In doing so, they were merely ratifying a transformation that had long since taken hold. Back in 1804, when John Pintard - Duer's partner having returned to town once the coast was clear - established the N-YHS, they set out "to discover, procure, and preserve whatever may relate to the natural, civil, literary, and ecclesiastical history of the United States in general, and of this State in particular." This capacious purview was understandable as they were virtually the only such collecting institution in town - no Metropolitan Museum, no Museum of Natural History, no New York Public Library - and they joyfully accepted anything and everything given them: books, manuscripts, artworks, artifacts, and natural history specimens. The country, indeed the world, became their oyster. They piled up European oils and Egyptian mummies, records of the California gold rush and the settlement of early Florida, American Indian captivity narratives and accounts of the Spanish American War, until they were drowning in their largely uncatalogued accumulation.

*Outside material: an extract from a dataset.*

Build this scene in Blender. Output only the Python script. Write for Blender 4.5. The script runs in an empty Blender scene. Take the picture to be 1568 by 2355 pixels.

When professionally organized museums and libraries arrived later in the 19th century, the N-YHS remained an amateur operation. Linking its fortunes to patriotic and genealogical societies (early Founding Fatherologists), it maintained a wide-angled focus. By the First World War many considered it moribund. In 1917 the feisty Mrs. John King Van Rensselaer - blasting it as an "old man's club" ("dead" "uninteresting" and "dull") - led a breakaway movement. In 1923, another rival group formed the competing Museum of the City of New York. The N-YHS limped along as a private club, refusing to ask for municipal assistance, but was rescued during the depression by a massive infusion of cash - over $4.5 million (more than 62 million in current dollars, setting a standard against which we can measure the relative beneficence of contemporary donors) - from the children of David Thompson, former president of New York Life. It also began to whittle back its holdings (the Egyptian collection went to the Brooklyn Museum in 1937) and to circumscribe its catchment (in the '40s it began rethinking its European holdings), concentrating more and more on metropolitan area materials as the century wore on. Although in moments of prosperity, it rebroadened its ambitions, increasing long-term strain.